As the New Yorker’s Jeff Toobin asks, “What, one wonders, did Snowden think the NSA did? Any marginally attentive citizen, much less NSA employee or contractor, knows that the entire mission of the agency is to intercept electronic communications.”

Secondly, NSA has no direct “PRISM” link into the servers of Google, Yahoo, and the rest. Upon detecting suspicious activity, it must seek a search warrant, whereupon the companies isolate the information sought and deliver it to an electronic “lockbox” for collection. The Guardian simply got this wrong, and was very slow correcting itself, while Greenwald himself made characteristically shrill attacks on everybody who questioned it.

It’s the difference between me leaving, say, my tax return in the mailbox and FBI agents covertly turning my home and office upside down in my absence. Day and night, legally speaking.
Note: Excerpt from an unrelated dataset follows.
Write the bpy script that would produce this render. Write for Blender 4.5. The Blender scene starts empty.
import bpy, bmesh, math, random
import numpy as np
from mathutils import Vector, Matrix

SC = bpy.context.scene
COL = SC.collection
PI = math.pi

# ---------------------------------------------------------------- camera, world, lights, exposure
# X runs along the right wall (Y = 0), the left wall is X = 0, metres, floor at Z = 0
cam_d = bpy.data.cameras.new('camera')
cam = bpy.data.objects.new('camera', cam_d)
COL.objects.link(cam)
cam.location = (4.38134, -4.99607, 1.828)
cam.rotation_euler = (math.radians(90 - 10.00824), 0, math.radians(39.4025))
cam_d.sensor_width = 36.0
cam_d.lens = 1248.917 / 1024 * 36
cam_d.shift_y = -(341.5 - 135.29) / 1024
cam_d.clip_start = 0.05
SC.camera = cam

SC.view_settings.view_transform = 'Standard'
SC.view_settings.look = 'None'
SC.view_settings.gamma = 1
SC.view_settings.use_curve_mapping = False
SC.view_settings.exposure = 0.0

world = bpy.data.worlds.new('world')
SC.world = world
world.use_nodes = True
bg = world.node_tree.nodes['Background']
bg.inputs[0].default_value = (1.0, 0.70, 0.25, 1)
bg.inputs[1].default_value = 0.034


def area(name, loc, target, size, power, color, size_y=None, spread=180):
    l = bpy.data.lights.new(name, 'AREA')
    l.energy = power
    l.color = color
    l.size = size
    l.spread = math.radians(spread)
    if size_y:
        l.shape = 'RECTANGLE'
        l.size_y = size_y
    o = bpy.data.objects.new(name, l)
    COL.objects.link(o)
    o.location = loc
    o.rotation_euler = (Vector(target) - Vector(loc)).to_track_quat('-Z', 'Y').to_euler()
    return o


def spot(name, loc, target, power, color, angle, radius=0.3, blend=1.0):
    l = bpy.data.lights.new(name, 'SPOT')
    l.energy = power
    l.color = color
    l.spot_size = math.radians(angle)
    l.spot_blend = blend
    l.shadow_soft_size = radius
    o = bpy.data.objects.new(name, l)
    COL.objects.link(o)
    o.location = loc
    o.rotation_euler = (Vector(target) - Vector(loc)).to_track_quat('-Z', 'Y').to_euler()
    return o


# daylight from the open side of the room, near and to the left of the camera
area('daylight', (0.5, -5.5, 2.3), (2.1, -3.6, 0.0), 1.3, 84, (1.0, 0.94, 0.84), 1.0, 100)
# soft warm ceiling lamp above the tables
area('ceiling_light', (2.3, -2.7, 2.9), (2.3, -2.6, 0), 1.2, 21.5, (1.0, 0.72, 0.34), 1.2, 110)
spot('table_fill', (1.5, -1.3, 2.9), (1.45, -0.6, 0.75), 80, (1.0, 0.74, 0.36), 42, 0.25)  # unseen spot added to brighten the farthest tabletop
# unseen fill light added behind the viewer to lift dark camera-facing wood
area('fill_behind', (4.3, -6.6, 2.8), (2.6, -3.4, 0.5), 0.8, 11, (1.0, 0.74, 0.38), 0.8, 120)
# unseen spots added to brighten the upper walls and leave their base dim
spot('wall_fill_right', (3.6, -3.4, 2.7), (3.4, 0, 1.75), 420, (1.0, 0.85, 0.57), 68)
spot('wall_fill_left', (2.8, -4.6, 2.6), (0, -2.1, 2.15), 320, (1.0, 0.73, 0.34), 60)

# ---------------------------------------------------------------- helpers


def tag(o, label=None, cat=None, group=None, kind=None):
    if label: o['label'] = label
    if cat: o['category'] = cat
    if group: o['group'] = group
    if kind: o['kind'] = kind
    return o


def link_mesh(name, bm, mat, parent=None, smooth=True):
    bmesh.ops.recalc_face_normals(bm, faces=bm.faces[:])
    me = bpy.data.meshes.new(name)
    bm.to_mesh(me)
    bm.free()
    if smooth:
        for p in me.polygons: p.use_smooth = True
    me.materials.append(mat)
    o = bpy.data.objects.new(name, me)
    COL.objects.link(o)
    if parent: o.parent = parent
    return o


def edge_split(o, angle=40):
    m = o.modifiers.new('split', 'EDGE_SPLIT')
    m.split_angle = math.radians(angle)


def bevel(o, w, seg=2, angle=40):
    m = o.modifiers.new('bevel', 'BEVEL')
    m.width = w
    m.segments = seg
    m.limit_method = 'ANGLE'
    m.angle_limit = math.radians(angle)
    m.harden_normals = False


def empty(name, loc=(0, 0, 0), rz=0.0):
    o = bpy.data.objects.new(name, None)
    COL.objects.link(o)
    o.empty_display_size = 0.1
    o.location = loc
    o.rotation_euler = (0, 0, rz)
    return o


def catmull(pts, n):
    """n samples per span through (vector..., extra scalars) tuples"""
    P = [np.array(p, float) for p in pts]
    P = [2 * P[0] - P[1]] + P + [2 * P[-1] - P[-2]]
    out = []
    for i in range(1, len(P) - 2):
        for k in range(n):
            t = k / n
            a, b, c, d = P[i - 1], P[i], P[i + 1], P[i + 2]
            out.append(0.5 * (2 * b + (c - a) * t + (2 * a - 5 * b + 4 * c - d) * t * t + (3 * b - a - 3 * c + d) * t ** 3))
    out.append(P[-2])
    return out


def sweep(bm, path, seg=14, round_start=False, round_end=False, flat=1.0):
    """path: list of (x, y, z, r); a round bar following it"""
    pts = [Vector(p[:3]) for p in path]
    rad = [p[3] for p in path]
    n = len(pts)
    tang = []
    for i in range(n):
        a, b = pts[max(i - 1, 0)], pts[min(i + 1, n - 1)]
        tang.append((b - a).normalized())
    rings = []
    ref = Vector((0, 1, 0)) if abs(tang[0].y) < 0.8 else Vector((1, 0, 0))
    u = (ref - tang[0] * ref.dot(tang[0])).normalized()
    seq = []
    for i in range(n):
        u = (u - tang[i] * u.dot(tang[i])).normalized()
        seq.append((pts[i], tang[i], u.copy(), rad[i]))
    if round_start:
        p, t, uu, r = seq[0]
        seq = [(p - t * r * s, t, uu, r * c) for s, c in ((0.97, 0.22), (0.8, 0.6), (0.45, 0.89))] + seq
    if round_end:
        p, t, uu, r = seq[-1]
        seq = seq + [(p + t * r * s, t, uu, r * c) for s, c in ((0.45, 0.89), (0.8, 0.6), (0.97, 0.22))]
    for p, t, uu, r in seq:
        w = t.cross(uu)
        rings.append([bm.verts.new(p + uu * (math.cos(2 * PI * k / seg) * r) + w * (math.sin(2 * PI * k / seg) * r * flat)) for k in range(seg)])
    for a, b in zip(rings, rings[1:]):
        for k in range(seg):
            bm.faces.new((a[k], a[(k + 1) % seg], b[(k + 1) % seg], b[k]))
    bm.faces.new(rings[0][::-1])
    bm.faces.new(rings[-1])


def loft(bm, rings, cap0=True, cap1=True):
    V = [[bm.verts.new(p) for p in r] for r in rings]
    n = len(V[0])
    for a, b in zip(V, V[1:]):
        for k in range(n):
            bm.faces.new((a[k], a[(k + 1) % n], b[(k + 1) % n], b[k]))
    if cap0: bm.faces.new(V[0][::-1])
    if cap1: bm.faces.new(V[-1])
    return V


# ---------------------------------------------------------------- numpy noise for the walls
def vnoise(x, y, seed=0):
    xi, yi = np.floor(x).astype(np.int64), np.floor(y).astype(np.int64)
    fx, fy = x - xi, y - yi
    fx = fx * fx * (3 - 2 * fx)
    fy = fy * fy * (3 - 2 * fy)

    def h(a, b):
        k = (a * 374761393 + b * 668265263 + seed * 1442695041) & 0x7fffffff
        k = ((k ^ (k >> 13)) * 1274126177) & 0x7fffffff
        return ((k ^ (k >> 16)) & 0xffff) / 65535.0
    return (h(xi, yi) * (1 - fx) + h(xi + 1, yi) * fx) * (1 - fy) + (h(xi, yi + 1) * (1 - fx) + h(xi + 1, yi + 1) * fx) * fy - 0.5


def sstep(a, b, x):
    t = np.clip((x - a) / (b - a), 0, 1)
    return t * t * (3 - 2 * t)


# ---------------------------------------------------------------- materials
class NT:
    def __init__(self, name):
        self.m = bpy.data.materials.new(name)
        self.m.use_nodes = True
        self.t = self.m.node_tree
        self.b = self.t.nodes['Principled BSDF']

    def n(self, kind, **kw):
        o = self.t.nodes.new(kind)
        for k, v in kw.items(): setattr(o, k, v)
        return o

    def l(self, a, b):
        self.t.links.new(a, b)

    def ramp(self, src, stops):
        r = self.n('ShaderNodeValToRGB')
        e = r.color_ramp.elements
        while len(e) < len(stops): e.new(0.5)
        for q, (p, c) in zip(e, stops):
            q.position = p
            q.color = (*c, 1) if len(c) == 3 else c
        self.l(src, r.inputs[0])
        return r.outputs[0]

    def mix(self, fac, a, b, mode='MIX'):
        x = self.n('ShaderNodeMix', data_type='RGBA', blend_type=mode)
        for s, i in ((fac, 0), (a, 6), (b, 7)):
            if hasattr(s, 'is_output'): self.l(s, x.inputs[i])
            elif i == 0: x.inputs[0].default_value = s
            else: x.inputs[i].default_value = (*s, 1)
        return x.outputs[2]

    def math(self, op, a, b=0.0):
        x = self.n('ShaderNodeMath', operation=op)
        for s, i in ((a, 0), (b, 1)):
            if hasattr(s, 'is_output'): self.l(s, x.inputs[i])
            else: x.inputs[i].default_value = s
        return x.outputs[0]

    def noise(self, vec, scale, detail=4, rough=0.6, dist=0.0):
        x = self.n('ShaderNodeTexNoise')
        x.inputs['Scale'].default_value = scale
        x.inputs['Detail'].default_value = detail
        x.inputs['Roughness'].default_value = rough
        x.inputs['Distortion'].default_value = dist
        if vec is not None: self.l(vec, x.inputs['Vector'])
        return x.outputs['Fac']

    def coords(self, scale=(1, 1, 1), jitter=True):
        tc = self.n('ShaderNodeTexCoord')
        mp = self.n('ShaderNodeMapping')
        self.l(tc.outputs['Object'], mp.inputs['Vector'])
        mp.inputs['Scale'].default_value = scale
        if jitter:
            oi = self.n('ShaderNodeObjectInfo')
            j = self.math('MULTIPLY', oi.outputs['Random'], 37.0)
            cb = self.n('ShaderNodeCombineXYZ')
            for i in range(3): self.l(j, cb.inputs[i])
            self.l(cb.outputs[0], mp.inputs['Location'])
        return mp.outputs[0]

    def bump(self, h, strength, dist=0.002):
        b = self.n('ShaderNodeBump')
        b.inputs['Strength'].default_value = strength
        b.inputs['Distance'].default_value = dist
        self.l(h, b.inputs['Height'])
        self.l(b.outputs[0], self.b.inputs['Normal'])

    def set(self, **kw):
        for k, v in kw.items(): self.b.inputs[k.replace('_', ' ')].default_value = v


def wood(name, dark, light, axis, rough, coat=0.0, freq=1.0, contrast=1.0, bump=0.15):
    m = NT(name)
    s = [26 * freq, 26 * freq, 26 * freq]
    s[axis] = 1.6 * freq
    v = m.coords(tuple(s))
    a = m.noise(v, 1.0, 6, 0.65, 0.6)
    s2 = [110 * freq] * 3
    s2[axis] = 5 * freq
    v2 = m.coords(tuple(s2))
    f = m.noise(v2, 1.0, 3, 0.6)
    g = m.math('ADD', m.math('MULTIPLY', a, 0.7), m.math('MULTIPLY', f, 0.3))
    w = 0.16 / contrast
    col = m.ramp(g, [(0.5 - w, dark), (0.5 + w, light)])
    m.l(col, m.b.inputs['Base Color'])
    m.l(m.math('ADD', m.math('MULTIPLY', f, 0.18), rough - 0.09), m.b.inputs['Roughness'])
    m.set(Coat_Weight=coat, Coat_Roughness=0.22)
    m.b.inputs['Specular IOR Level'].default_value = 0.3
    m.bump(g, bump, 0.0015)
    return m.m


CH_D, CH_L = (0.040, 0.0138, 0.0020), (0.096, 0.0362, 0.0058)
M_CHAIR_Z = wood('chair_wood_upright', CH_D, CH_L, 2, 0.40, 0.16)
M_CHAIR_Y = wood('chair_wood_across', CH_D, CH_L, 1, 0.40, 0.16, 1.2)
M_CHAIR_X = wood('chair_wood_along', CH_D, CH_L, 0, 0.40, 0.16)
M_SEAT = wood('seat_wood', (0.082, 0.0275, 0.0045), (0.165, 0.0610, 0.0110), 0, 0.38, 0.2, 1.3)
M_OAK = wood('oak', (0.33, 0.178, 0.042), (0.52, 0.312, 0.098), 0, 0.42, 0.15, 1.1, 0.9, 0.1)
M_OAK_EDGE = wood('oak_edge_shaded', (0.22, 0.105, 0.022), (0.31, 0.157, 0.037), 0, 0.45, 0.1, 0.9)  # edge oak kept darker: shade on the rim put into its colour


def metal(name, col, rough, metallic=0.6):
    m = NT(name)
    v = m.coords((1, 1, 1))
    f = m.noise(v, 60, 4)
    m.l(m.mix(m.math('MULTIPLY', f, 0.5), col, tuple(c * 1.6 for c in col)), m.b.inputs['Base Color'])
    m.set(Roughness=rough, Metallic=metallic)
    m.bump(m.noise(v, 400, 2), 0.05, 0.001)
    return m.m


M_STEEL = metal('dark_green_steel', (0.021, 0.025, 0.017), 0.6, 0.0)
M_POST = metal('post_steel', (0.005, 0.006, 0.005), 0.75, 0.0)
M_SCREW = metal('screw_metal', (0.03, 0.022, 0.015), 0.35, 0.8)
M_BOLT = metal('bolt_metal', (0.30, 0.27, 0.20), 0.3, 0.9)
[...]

Anyway, let’s think this through. The New York Times’ estimable James Risen was absolutely correct on Meet the Press. “We haven’t had a full national debate about the creation of a massive surveillance state and surveillance infrastructure that if we had some radical change in our politics could lead to a police state.” [my italics]

However, the genie won’t fit back in the bottle. Like nuclear weapons, computer technology is here to stay. What with al Qaeda posting articles on its website teaching freelance jihadists like the Tsarnaev brothers to “Make a Bomb in the Kitchen of Your Mom,” and Chinese hackers stealing industrial and military secrets by the truckload, unilateral electronic disarmament would be folly. An unmonitored Internet would be a conspiracist’s playground.

For once, Thomas Friedman may be right: All that might be necessary to provoke a fear-based authoritarian political response in the US would be a couple of mass casualty terror strikes on the 9/11 scale.

So let’s definitely have that debate. Always mindful, however, of two things: First, the great enemy isn’t methodology, but lawlessness. When J. Edgar Hoover targeted Martin Luther King, he used not NSA computers but tape recorders the size of electric typewriters.

Two, cyber warfare beats the other kind hands down.